[Start of Exercise data]

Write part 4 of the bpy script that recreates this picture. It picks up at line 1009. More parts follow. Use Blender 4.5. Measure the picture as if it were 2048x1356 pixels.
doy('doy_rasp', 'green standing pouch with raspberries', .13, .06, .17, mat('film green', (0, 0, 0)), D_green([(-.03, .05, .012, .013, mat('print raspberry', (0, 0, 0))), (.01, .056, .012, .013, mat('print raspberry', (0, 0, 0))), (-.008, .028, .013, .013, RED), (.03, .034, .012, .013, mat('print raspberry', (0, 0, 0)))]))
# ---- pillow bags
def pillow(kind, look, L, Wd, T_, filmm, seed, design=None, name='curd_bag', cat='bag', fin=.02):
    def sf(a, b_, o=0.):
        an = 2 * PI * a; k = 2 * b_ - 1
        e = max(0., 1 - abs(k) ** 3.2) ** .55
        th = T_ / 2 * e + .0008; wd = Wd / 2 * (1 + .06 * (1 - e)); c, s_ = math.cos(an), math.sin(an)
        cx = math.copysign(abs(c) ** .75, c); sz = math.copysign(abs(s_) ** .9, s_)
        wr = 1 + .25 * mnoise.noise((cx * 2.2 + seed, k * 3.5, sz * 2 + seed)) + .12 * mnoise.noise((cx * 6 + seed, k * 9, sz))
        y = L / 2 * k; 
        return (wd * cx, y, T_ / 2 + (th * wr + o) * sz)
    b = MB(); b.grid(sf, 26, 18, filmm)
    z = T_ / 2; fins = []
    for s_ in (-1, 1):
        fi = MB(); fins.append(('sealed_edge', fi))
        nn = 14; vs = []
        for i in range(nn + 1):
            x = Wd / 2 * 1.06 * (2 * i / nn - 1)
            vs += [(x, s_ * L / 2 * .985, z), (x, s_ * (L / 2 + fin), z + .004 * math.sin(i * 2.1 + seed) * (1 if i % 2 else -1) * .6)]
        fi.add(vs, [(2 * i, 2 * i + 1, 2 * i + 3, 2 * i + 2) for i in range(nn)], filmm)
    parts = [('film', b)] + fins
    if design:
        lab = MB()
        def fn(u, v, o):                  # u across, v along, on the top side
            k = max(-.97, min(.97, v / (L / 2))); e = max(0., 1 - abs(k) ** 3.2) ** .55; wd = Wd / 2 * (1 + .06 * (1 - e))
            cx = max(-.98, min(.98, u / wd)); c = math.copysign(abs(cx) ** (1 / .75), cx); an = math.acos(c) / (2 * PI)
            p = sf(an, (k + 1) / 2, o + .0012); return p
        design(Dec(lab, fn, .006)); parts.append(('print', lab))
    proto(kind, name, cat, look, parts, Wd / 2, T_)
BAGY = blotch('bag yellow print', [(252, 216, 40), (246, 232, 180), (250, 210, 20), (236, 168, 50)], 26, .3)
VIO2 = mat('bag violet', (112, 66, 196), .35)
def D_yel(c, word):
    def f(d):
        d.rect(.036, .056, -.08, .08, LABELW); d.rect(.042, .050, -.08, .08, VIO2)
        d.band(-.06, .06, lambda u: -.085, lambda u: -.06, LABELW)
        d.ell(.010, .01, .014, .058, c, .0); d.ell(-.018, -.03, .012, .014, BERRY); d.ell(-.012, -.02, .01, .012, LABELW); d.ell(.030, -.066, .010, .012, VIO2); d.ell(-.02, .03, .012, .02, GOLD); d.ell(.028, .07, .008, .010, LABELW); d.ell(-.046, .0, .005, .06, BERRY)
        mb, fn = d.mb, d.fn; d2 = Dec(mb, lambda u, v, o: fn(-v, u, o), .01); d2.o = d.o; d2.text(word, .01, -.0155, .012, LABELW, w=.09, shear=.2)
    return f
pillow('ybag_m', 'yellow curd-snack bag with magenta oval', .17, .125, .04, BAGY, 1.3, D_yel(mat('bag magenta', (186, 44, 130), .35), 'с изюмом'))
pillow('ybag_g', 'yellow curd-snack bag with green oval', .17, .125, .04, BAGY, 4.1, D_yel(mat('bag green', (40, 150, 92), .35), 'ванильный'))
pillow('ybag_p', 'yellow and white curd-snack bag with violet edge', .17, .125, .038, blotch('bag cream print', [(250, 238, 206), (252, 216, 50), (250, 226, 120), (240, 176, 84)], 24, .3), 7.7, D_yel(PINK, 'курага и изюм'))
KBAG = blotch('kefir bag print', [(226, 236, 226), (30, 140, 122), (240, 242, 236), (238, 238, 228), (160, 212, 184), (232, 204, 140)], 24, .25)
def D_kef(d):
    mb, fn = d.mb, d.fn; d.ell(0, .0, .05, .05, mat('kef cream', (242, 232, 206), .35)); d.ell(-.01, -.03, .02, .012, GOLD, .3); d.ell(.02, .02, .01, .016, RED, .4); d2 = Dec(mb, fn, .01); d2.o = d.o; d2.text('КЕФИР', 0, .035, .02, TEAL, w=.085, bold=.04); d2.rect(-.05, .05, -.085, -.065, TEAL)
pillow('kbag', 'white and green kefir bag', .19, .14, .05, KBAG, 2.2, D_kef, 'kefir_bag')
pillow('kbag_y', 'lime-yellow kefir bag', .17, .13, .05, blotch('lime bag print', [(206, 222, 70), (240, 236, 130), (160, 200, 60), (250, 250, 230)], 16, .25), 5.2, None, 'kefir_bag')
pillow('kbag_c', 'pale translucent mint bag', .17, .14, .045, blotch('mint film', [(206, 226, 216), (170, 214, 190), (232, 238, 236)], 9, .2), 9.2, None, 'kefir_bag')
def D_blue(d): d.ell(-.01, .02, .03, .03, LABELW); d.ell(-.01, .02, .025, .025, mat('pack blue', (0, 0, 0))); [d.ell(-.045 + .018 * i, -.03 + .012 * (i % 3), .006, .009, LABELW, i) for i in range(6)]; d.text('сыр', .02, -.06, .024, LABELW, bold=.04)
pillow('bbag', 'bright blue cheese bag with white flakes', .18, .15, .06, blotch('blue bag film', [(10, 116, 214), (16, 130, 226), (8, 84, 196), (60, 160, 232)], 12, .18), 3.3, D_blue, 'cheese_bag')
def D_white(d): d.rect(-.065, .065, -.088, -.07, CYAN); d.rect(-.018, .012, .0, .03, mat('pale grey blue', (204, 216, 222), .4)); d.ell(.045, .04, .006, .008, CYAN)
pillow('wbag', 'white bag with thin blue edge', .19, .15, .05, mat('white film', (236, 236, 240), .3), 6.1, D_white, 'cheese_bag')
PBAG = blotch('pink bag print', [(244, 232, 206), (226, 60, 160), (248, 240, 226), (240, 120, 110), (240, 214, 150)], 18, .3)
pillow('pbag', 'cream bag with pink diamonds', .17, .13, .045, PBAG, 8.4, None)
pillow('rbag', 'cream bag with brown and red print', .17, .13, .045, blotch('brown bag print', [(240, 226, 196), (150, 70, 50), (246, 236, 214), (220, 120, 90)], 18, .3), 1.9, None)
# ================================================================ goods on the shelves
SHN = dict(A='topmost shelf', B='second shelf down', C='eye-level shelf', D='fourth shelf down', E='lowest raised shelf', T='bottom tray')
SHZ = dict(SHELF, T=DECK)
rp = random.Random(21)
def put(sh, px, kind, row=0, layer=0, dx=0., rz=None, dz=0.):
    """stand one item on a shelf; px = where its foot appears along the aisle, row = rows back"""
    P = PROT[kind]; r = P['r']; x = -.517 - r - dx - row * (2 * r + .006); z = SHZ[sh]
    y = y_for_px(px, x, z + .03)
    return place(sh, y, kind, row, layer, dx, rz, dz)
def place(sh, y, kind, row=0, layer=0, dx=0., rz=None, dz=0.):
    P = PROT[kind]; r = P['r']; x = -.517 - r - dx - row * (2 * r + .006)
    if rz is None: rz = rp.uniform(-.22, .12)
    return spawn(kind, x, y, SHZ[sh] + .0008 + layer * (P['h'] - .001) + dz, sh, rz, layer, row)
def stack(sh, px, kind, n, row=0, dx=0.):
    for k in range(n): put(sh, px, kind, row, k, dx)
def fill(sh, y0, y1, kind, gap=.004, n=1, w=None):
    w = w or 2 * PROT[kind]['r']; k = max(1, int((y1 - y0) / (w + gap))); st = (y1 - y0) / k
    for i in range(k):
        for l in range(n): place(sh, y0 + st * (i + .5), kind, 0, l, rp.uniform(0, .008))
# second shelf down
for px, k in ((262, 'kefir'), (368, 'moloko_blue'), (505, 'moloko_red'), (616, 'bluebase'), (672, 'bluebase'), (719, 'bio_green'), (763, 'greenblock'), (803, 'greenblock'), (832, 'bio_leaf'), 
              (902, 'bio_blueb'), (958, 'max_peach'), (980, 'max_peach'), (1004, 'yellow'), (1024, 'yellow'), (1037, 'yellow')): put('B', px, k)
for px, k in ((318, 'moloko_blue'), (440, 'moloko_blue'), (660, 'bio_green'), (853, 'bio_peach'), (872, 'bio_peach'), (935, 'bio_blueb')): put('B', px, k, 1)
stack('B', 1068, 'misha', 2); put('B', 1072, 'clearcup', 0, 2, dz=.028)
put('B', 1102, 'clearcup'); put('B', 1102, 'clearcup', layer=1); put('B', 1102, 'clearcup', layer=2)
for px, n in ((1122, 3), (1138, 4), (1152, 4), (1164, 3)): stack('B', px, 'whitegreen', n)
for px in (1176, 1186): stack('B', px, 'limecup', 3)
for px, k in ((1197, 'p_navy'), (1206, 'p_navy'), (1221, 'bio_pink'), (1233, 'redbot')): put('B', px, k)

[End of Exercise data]
[Start of Exercise data]

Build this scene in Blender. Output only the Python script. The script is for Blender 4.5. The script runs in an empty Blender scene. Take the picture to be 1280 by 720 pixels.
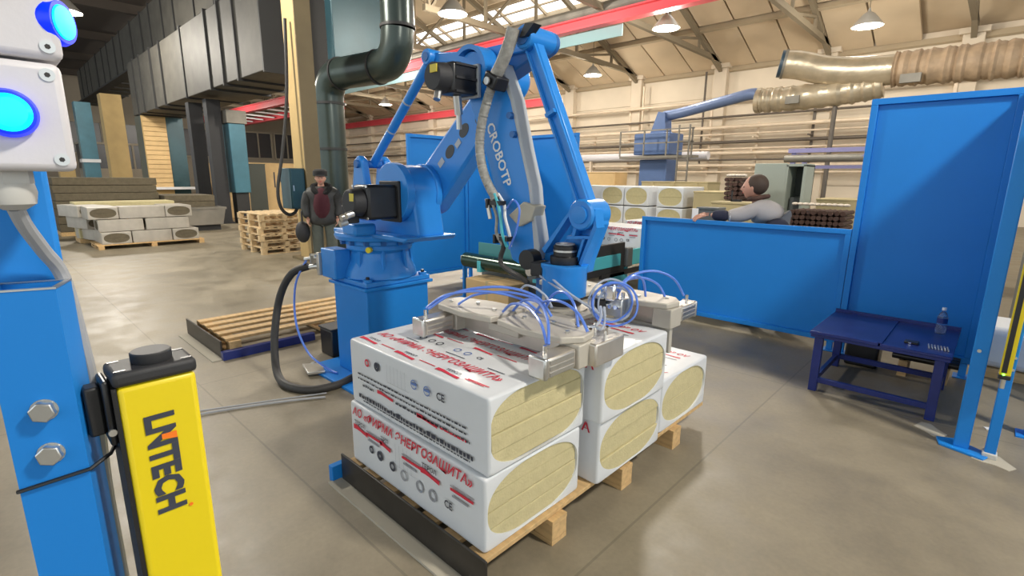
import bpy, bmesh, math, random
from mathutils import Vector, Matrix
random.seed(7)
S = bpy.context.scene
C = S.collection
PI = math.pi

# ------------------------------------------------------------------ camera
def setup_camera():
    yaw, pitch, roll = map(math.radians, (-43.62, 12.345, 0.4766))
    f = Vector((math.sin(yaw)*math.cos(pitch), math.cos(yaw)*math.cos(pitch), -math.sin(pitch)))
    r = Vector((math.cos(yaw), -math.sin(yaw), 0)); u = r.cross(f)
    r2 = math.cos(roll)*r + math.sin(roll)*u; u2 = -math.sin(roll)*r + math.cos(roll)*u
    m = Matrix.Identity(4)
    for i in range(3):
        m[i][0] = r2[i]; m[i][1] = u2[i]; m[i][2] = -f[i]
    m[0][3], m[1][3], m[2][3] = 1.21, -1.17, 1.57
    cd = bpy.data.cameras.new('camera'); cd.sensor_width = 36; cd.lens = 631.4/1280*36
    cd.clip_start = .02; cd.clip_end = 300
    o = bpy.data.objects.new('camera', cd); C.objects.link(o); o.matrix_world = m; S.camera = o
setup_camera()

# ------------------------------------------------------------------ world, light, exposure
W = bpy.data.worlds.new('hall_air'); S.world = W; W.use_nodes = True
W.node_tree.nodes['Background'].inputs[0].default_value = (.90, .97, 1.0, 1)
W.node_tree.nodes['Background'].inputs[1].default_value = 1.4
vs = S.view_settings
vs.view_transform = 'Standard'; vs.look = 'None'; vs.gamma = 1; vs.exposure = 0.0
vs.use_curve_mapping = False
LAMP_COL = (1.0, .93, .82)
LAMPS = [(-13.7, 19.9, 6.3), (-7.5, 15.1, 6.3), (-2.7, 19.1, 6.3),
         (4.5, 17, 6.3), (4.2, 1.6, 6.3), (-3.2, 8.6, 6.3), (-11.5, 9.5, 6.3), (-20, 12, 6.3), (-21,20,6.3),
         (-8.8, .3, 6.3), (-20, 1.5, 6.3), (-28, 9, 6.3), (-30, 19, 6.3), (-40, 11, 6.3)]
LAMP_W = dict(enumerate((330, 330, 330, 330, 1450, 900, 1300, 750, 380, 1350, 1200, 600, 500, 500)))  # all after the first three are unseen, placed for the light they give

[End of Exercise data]

What is needed
Count the lines above that contain the word "script", and reply with only that number.

Result for this task
2